“Dampaknya secara langsung yang terlihat sampai saat ini, yakni terjadi pelebaran badan sungai, terjadi pendangkalan sungai, dan sudah ada 10 rumah yang hilang. Kemudian kebun-kebun milik warga rusak dan hilang, kemudian sumur-sumur warga sudah mengering dan tercemar keruh,” ujar Dimas.
Dampak itu telah memicu warga melakukan aksi protes dan meminta agar aktivitas tambang pasir segera dihentikan.
“Untuk itu masyarakat kembali mendatangi DPRD Sulbar agar mendesak pihak perusahaan agar menghentikan segala bentuk aktivitas yang telah disepakati,” ungkap Dimas.

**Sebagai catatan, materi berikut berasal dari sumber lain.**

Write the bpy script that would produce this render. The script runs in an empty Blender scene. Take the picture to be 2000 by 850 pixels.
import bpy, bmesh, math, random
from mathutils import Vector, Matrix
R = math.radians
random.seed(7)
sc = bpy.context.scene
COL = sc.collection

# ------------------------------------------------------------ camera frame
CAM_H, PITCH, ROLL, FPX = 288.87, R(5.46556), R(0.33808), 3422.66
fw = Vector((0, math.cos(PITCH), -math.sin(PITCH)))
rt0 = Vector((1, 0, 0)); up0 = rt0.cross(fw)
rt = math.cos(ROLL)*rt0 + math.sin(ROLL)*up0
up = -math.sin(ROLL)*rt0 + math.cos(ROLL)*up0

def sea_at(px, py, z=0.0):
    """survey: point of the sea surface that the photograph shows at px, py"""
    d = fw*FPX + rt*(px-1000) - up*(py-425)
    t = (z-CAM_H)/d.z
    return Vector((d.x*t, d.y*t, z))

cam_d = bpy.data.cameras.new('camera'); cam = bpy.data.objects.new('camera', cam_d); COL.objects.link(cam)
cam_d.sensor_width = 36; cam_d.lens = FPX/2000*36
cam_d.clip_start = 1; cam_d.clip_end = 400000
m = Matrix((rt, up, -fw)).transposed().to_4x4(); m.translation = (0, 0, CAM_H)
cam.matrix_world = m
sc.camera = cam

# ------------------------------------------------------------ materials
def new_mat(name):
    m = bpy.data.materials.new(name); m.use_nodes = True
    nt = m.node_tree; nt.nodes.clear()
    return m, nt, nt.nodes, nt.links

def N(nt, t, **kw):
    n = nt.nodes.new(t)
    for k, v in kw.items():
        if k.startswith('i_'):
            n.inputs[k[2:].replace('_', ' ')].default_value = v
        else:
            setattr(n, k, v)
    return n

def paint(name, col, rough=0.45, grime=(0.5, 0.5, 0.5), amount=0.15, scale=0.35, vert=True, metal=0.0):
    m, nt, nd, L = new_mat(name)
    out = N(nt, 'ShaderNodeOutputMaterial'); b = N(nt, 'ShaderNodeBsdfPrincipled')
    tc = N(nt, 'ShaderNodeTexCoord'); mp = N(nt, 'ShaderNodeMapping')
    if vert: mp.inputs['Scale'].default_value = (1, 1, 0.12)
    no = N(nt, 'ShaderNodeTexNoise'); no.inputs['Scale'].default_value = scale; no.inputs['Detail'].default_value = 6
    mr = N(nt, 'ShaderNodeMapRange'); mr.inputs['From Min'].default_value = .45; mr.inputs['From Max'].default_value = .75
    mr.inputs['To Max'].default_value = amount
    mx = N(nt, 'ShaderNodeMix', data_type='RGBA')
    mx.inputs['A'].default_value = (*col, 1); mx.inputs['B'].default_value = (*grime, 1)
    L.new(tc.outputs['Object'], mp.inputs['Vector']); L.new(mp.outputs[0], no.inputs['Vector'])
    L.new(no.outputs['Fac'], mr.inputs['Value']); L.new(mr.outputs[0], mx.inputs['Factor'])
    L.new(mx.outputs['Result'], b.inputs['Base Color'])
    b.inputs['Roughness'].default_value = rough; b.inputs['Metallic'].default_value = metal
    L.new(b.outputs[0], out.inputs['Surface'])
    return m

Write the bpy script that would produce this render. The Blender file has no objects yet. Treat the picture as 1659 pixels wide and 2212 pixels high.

Menanggapi itu, Kepala Bidang Pertambangan Dinas ESDM Provinsi Sulawesi Barat (Sulbar), Ilham, mengatakan telah berkoordinasi dengan pihak perusahaan untuk menghentikan sementara aktivitas penggalian sesuai tuntutan masyarakat.
“Kami telah meminta pihak perusahaan untuk menghentikan sementara penggalian hingga ada keputusan bersama dengan DPRD,” ungkap Ilham.
Pihak ESDM Sulbar juga meminta, seluruh pelaku penambangan untuk mengikuti kaida-kaida lingkungan yang tidak berdampak pada rusak lingkungan sekitar. Ilham menyebut pihaknya tidak segan-segan memberikan teguran jika ada perusahaan yang didapati melanggar.
“Jadi kami meminta setiap pelaku pertambangan ini agar melakukan aktivitas yang tidak berdampak pada kerusakan lingkungan. Jika terjadi kami akan melakukan teguran langsung,” pungkasnya.
Setelah menerima berita acara dari DPRD Sulbar dan pihak ESDM untuk menghentikan sementara aktivitas tambang, aliansi masyarakat Gentungan Raya akhirnya membubarkan diri.